House Budget Reconciliation Bill and the Electric Co-op Energy Transition

ARLINGTON, Va. – National Rural Electric Cooperative Association (NRECA) CEO Jim Matheson today issued the following statement on House passage of the budget reconciliation bill.

“As electric co-ops work to reliably meet future energy needs at a cost that consumers can afford, they must have equal access to energy incentives and programs,” Matheson said. “The House bill would give co-ops access to direct-pay incentives for energy innovation and create a $10 billion program to support co-ops’ voluntary clean energy transition. This is appropriate recognition of the need to level the playing field for not-for-profit cooperatives, reduce costs and open new doors for innovation.”

The House bill includes two provisions relevant to co-ops:

Direct Pay Energy Innovation Tax Credits: Because electric co-ops are not-for-profit, consumer-owned businesses, they do not pay federal taxes. As a result, co-ops have not been eligible to receive federal tax incentives to promote renewables and other innovative technologies that for-profit utilities have enjoyed for years. The House bill addresses this inequity by providing direct payments to co-ops and municipal utilities to promote investments in new technologies.

USDA Voluntary Energy Transition Program: The bill includes $10 billion that can be used by electric co-ops to help defray the costs of voluntarily retiring coal plants or investing in renewable energy and other technologies that reduce carbon emissions. 
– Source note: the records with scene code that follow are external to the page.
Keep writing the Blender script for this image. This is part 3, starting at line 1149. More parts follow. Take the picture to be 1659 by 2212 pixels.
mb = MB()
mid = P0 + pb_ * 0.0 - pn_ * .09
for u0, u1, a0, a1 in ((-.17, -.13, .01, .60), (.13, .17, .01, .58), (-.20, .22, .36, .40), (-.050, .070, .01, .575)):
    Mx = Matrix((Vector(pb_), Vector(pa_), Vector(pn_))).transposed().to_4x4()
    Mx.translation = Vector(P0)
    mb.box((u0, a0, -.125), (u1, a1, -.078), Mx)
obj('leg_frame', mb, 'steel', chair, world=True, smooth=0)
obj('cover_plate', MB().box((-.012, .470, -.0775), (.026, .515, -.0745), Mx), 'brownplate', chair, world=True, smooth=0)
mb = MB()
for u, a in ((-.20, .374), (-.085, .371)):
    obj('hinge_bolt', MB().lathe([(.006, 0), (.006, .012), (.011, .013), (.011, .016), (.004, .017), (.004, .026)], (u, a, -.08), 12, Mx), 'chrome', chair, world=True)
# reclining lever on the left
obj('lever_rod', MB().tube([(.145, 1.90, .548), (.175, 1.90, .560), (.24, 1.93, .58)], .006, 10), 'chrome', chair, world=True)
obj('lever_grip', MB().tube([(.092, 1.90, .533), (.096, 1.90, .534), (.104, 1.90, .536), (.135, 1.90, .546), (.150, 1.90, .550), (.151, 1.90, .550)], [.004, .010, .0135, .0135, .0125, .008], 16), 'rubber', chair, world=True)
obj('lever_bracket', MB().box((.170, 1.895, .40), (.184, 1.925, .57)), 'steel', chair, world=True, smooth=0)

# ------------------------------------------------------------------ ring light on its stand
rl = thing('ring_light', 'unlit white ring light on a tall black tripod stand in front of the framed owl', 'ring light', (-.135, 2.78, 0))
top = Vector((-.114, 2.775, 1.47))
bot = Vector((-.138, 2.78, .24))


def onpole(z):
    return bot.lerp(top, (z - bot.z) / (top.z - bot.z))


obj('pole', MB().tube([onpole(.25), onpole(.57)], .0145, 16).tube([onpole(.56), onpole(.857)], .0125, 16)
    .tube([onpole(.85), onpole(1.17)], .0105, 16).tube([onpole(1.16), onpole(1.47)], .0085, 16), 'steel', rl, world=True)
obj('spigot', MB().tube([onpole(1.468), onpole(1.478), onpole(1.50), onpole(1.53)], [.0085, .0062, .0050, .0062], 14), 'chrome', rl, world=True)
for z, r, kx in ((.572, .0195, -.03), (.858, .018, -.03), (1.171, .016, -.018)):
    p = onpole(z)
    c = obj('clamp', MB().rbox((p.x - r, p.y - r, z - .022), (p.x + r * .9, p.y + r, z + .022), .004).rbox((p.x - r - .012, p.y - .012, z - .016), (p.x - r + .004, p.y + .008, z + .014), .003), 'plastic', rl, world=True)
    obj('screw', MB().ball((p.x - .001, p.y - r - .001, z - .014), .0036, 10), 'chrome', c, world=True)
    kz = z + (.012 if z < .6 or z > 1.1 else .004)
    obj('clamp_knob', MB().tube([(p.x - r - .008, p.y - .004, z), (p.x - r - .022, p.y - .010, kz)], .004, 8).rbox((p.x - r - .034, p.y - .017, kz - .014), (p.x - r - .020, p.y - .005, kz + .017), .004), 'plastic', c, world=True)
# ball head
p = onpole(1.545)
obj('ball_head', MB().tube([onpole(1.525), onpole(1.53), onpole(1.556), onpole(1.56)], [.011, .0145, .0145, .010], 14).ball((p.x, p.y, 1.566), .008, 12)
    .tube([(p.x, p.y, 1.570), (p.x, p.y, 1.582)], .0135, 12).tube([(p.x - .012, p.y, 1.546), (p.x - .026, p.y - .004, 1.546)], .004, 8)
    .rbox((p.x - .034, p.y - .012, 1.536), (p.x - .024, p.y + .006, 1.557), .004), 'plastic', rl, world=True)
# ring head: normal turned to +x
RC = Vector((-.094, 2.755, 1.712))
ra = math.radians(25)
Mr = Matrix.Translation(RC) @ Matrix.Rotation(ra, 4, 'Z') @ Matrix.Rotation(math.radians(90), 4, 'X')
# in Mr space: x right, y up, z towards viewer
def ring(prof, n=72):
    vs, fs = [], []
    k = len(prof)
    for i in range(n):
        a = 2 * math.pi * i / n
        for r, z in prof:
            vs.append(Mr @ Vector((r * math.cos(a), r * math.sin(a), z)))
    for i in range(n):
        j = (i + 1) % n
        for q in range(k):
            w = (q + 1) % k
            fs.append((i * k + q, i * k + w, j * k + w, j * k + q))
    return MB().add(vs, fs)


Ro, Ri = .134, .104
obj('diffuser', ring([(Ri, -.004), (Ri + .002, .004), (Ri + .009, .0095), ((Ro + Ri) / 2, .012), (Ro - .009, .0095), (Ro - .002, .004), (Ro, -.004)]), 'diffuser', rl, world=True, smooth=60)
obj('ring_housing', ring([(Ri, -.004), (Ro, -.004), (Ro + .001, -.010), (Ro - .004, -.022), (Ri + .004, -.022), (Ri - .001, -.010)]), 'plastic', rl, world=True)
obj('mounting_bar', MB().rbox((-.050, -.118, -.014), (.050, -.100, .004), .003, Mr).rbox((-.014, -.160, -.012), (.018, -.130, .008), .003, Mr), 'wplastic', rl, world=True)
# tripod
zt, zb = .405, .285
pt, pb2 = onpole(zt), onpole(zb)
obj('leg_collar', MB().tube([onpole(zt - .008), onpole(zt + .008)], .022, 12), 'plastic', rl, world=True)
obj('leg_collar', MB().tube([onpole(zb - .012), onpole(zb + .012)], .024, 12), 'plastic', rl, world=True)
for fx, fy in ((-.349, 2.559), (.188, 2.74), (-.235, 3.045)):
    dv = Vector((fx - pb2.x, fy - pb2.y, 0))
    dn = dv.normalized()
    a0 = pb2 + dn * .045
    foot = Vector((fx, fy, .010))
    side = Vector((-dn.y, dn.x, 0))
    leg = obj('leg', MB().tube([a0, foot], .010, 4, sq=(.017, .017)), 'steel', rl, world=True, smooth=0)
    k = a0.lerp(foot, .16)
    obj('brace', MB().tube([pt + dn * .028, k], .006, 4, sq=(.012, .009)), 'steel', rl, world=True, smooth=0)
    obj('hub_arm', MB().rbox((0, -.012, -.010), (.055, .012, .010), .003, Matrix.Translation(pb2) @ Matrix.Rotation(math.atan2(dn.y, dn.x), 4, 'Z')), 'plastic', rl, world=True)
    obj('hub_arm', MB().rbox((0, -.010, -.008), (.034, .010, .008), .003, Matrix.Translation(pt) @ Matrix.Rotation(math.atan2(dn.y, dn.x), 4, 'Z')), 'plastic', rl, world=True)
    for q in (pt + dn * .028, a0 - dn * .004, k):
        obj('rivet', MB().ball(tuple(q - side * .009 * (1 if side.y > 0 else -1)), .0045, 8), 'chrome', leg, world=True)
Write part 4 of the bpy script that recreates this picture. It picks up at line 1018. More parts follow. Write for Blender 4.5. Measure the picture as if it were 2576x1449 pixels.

The National Rural Electric Cooperative Association is the national trade association representing nearly 900 local electric cooperatives. From growing suburbs to remote farming communities, electric co-ops serve as engines of economic development for 42 million Americans across 56 percent of the nation’s landscape. As local businesses built by the consumers they serve, electric cooperatives have meaningful ties to rural America and invest $12 billion annually in their communities.